Die Zauberflöte ist natürlich kein Masseninstrument, sondern eine Sonderanfertigung. „Sie ist auch nicht viel teurer, als ein normales Instrument und der Musikverein Öflingen bezahlt allen seinen jungen Musikern ihr Instrument“, erzählt Ilona Kunzelmann. Dennoch gab es für die Zauberflöte noch Unterstützung von ganz anderer Seite, nämlich vom St. Elisabeth-Verein Öflingen. „In genau solchen Fällen sind wir da, um zu helfen“, erklärt der Vorsitzende Hans Loritz. Von der Geschichte der Strittmatters hatte er schon Jahre zuvor gehört und damals habe der Verein schon seine Hilfe angeboten. Dank guter Versicherungen und viel Unterstützung sei diese Hilfe aber bislang nie angefordert worden. Nun hörte Loritz auch von Leos Wunsch, beim MVÖ mitzuspielen und das war die Gelegenheit für den St. Elisabeth-Verein, die angebotene Hilfe umzusetzen. Loritz selbst war zwar selbst nie Musiker beim Musikverein Öflingen, sein Großvater Eduard Rotzler sei aber eines der Gründungsmitglieder im Jahr 1895 gewesen. Auch, wenn die Musik im Verein immer ein wichtiges Element gewesen sei, habe man immer auch großen Wert auf die Integration und den Zusammenhalt innerhalb des Vereins gelegt. Das mache den Musikverein Öflingen schon zu etwas Besonderem, so Loritz.

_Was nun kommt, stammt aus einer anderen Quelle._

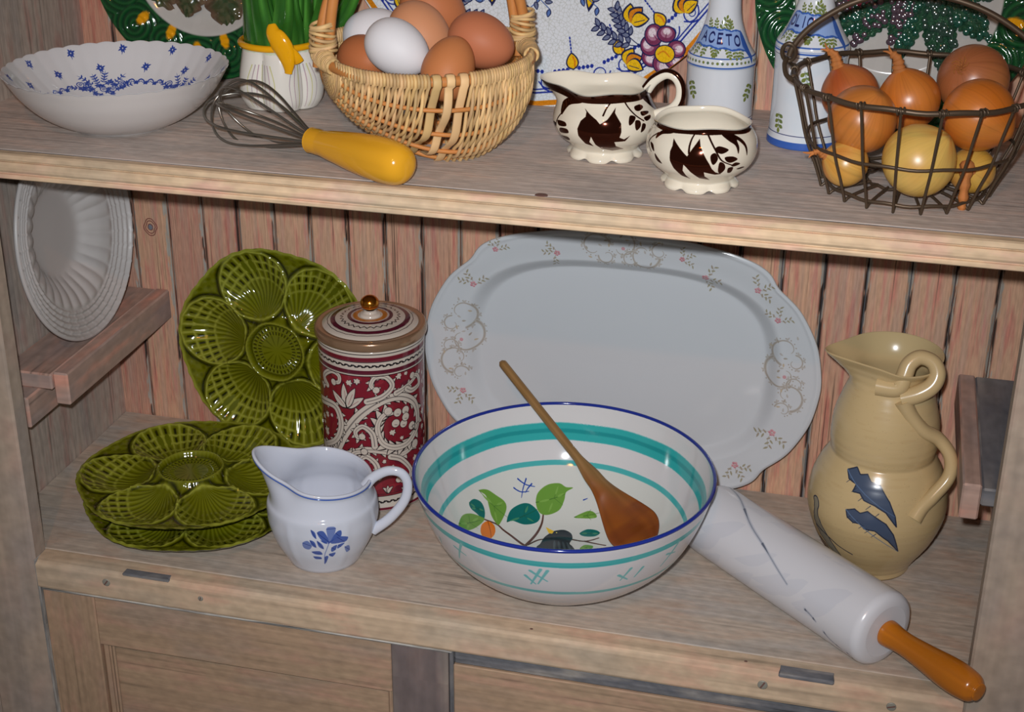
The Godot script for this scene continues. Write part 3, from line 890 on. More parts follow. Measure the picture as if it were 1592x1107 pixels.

Nach dem Motto „es gibt keine Probleme, nur Lösungen“ machte man sich beim Musikverein Öflingen deswegen auch daran, Leo seinen Traum vom Musikmachen zu erfüllen und ihm so ein Stück Normalität in seinem Leben zu bieten. Das werde nicht immer einfach, weiß auch die Vorsitzende. Schon beim Adventskonzert brauche es eine Rampe, um Leo mit seinem Rollstuhl auf die Bühne zu bringen. Eine solche Rampe habe der Verein bislang nicht, da gelte es erst mal, zu improvisieren. Wenn es auf Reisen geht, braucht Leo immer eine Betreuung, die dann wohl Heiko Strittmatter übernehmen wird.

Viel näher ist aber erst mal der erste öffentliche Auftritt von Leo mit den anderen Zöglingen am Samstag. Nervös sei er im Moment nicht, erzählt der Zehnjährige. Er freue sich auf den Auftritt, bei dem die Zöglinge „Rudolph the rednosed Reindeer“, „Old McDonald“ und als Zugabe „Stern über Bethlehem“ spielen werden. Dabei wird Leo mit seinem vielseitigen Instrument erst mal im Posaunenregister eingesetzt. Aber sein Instrument biete viele Möglichkeiten, die der MVÖ künftig sicher auch nutzen werde, freut man sich über den Nachwuchsmusiker mit der Zauberflöte.